Os atos cínicos que se tornaram frequentes em nossos Legislativos, Executivos, Judiciários têm como base o sequestro da igualdade cidadã. Quando a discriminação de pessoas e de cargos é instituída numa república democrática, essa última deixa de ser digna até mesmo do próprio nome.
Espinosa, filósofo admirador de Maquiavel, forneceu as bases modernas da vida democrática. Naquele regime, "nenhum indivíduo transfere seu direito natural para um outro indivíduo (em proveito do qual, desde então, ele aceitaria não mais ser consultado). Ele o transfere para o todo da sociedade em que se integra; os indivíduos permanecem, deste modo, todos iguais, como antes, no estado de natureza" ("Tratado Teológico Político"). Desde então, as lutas dos povos livres definiram, enquanto conquista inalienável, o direito à igualdade.

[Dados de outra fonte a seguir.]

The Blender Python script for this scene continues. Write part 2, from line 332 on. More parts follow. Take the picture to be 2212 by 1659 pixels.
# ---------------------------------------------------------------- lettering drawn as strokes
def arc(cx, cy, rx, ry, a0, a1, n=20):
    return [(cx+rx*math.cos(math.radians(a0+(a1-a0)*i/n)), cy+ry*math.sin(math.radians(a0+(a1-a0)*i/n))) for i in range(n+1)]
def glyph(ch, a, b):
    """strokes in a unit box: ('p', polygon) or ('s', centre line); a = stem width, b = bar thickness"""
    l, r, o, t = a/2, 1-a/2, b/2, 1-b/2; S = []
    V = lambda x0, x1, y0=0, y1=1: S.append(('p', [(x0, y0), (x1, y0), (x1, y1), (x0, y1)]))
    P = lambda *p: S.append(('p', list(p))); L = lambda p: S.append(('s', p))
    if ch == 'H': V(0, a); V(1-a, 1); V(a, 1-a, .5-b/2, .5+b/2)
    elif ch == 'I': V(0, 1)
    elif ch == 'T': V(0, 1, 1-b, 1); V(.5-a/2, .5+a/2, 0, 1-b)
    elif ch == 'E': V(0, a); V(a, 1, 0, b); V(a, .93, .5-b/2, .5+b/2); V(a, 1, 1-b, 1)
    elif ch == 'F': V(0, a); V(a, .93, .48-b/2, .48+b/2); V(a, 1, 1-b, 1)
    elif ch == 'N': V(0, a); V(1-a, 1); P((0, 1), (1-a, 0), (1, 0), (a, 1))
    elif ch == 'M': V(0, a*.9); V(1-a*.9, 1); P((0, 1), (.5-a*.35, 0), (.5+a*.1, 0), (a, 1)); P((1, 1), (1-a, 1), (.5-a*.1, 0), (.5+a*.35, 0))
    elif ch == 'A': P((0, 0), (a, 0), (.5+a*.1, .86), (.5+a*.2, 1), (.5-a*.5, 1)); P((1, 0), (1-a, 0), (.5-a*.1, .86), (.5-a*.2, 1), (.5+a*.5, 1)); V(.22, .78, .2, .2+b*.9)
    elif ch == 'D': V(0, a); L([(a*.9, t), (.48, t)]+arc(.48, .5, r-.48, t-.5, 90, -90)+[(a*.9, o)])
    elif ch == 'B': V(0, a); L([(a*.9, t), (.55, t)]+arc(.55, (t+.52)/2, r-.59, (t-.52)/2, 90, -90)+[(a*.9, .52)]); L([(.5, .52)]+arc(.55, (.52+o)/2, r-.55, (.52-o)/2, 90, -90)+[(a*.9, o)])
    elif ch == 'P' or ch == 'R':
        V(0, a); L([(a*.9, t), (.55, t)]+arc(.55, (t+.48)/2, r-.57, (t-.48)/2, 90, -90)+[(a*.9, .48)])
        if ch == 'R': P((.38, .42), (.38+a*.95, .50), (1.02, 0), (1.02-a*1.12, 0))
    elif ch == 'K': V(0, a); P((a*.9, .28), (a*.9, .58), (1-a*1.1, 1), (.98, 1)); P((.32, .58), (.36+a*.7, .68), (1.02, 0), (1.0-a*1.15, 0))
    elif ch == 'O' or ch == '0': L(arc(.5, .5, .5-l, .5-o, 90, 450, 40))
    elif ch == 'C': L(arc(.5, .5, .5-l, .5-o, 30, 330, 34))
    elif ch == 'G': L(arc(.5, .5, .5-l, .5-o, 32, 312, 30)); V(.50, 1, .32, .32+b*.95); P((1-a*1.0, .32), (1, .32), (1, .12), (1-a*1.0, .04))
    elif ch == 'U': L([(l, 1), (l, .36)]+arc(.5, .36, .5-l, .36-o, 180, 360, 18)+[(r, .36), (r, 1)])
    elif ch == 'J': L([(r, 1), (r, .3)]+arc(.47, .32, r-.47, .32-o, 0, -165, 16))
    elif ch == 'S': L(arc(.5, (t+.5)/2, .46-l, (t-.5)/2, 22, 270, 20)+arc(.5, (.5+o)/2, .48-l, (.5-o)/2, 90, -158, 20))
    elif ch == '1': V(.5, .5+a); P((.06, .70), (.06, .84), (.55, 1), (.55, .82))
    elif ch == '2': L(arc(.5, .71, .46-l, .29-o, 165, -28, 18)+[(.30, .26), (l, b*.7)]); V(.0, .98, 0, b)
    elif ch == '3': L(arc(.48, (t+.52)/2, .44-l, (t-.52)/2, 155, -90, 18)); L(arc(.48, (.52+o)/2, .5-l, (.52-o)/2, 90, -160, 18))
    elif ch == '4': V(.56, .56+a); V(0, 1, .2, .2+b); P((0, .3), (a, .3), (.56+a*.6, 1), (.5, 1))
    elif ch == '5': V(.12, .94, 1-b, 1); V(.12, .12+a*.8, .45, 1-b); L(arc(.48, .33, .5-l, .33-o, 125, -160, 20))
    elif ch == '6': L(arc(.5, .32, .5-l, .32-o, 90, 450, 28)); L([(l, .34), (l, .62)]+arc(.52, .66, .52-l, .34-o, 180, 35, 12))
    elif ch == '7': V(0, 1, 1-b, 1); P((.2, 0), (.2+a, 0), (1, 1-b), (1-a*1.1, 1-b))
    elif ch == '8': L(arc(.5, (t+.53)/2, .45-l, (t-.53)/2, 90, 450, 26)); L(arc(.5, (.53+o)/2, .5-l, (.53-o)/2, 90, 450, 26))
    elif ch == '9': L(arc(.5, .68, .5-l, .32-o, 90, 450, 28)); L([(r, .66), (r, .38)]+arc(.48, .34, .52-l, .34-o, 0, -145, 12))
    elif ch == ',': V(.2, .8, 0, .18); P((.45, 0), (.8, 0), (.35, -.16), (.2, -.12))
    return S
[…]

O Brasil, após 500 anos, dificilmente pode ser visto como uma república democrática. Aqui as oligarquias antigas e recentes assaltam o poder público, sugam impostos e riquezas. Acostumadas a se nutrir do esforço alheio, elas agarram privilégios, vilipendiam os preceitos da justiça e das regras cidadãs. Alguns exemplos bastam: em data recente, parlamentares instituíram no Congresso o nepotismo oficial, integrantes do Executivo quebram regras e leis, sem vislumbre de punição, magistrados substituem a toga pelo banco dos réus e são apoiados de modo corporativo.
O último atentado ao nosso direito público está sendo discutido no Parlamento. Talvez seja ele o roubo pior e mais profundo, na incessante busca de se abolir a igualdade. Trata-se do "foro privilegiado" dos mandatários, algo que vai além das prerrogativas inerentes aos cargos. No efetivo, temos aí a proposta de um salvo-conduto para os administradores ímprobos. São tantos corruptos no país inteiro que o STF, mesmo multiplicado por mil, não será bastante para os julgar com rigor.
No pretérito, diz o padre Vieira, "os que assistiam ao lado dos príncipes chamavam-se laterones. E depois... chamavam-se latrones. A licença política proposta no Parlamento amplia o guarda-chuva protetor da exceção: dos príncipes aos parlamentares, como não poderia deixar de ser numa falsa república. Políticos afoitos dizem não permitir que um juiz togado julgue "alguém que recebeu milhões de votos". Isso sacraliza a tirania. Usando esse critério, Hitler não foi julgado. O mesmo diga-se de Augusto Pinochet e de Fernando Collor.
Roubar dinheiro público é hediondo. Pior é subtrair direitos coletivos, atribuindo-os apenas a uma casta que parasita os governantes. A tentativa de roubo dos nossos direitos, a busca de privilégios corruptos, deve ser barrada por nós. Enquanto isso, é bom espalhar o "Sermão do Bom Ladrão", do padre Antônio Vieira. Larápios devem receber a punição. Mas, adianta o padre, "haverá, porém, algum político tão especulativo que a queira limitar a certo gênero de sujeitos, e que funde as exceções...". Os desonestos dizem que em pessoas "de inferior condição será bem que se executem estes e semelhantes rigores, e não em outras de diferente suposição".
Foro privilegiado é negócio oligárquico ou atributo de monarquias aristocráticas. De qualquer modo, é tirania em estado puro. Mandemos aos congressistas, por telegrama, fax, e-mail ou carta simples, a frase de Vieira: "Em matéria de furtar não há exceção de pessoas, e quem se abateu a tais vilezas perdeu todos os foros".